Write out exactly the lines between the line containing "by 1200 pixels." and the line containing "return root", including both of those lines, and nothing more.

● **Dataset rows**

______________________________

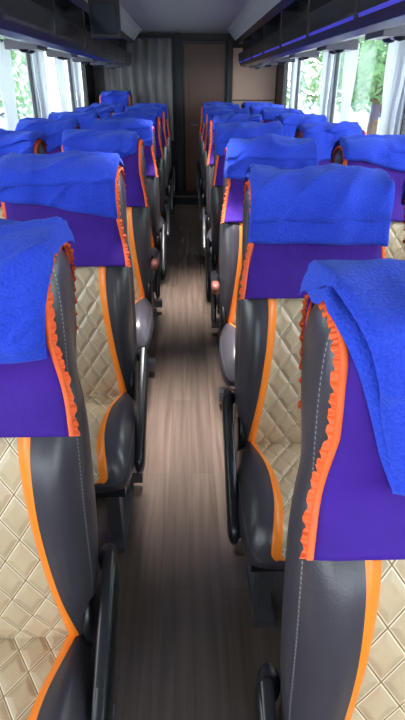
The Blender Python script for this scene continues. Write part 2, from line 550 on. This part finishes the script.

______________________________

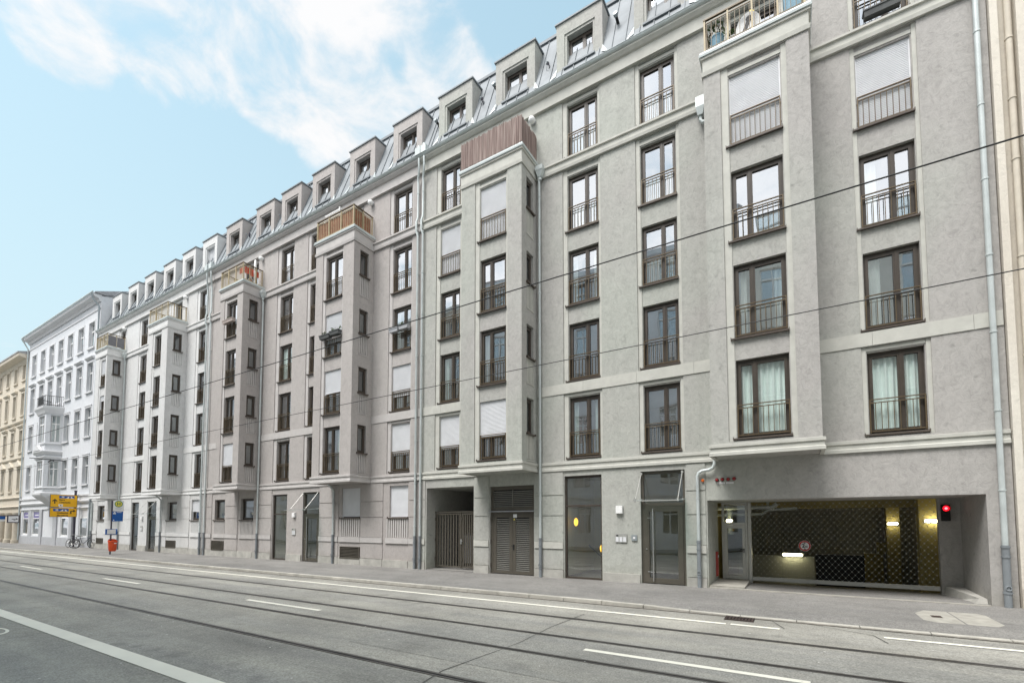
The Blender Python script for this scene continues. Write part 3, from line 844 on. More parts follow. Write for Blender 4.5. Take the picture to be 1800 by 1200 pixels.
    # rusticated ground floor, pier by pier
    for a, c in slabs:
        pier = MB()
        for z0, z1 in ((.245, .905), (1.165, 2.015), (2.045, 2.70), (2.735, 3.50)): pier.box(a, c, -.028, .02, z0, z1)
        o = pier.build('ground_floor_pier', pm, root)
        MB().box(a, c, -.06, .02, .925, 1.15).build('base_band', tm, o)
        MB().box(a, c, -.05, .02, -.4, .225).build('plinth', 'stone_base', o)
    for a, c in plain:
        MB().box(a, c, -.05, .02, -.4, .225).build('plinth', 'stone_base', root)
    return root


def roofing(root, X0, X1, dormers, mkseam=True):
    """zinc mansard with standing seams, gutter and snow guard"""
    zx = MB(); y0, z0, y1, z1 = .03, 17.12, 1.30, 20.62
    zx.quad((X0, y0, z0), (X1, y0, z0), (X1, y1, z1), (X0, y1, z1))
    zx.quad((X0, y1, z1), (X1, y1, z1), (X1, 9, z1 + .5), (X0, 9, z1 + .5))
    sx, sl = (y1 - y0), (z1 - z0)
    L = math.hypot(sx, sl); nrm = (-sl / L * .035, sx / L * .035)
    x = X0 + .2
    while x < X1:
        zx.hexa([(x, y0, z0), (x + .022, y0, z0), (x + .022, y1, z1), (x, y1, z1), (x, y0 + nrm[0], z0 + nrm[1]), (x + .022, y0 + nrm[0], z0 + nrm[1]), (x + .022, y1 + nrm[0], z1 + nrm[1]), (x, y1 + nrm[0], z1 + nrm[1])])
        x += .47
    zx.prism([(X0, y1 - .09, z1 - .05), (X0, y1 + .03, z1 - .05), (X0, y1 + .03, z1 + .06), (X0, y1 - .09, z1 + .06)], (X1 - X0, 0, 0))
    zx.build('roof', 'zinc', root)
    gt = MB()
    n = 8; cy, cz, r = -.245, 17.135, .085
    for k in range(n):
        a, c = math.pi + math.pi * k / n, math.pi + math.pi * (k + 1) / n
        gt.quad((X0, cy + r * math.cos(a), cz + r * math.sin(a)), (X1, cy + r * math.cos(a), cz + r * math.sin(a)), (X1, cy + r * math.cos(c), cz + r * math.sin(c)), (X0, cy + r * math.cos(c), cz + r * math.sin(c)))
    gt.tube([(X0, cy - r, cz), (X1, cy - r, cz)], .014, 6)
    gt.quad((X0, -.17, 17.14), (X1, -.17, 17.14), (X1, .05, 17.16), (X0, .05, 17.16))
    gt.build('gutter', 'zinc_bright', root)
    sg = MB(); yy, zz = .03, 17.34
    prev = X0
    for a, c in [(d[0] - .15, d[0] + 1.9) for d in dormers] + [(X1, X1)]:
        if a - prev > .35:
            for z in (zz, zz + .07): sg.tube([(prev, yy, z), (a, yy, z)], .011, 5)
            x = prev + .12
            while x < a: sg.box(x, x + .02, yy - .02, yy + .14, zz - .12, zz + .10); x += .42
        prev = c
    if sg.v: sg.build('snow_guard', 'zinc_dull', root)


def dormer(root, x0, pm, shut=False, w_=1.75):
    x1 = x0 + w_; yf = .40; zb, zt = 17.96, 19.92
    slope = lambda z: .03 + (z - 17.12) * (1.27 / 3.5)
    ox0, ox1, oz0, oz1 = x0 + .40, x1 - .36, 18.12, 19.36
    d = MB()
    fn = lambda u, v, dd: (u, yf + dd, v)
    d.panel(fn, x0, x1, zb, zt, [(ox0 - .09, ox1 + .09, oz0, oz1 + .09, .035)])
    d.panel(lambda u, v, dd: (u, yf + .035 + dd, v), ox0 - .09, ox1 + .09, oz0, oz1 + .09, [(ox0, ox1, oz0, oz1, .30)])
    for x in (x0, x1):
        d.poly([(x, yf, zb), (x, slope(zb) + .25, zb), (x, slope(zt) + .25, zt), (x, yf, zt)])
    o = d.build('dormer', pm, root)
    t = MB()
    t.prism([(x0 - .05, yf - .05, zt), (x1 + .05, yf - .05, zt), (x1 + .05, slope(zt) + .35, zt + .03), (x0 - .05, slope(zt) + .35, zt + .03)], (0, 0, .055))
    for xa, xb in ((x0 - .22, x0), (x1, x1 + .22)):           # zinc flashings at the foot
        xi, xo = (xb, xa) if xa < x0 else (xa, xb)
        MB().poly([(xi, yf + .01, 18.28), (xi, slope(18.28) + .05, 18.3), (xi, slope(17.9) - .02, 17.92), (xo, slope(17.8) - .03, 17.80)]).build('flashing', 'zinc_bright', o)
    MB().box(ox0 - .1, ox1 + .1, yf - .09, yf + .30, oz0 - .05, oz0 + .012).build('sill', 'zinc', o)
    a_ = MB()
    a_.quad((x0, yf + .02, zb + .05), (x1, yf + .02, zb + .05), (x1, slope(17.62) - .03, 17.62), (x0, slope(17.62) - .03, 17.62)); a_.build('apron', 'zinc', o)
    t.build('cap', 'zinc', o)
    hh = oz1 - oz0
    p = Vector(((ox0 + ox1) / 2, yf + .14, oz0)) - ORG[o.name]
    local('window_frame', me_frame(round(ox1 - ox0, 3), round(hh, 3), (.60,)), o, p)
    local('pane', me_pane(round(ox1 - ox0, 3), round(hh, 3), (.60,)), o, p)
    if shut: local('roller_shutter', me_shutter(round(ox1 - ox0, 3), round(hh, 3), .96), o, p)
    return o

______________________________

● **Answer**
The Blender Python script for this scene continues. Write part 3, from line 844 on. More parts follow. Write for Blender 4.5. Take the picture to be 1800 by 1200 pixels.
    # rusticated ground floor, pier by pier
    for a, c in slabs:
        pier = MB()
        for z0, z1 in ((.245, .905), (1.165, 2.015), (2.045, 2.70), (2.735, 3.50)): pier.box(a, c, -.028, .02, z0, z1)
        o = pier.build('ground_floor_pier', pm, root)
        MB().box(a, c, -.06, .02, .925, 1.15).build('base_band', tm, o)
        MB().box(a, c, -.05, .02, -.4, .225).build('plinth', 'stone_base', o)
    for a, c in plain:
        MB().box(a, c, -.05, .02, -.4, .225).build('plinth', 'stone_base', root)
    return root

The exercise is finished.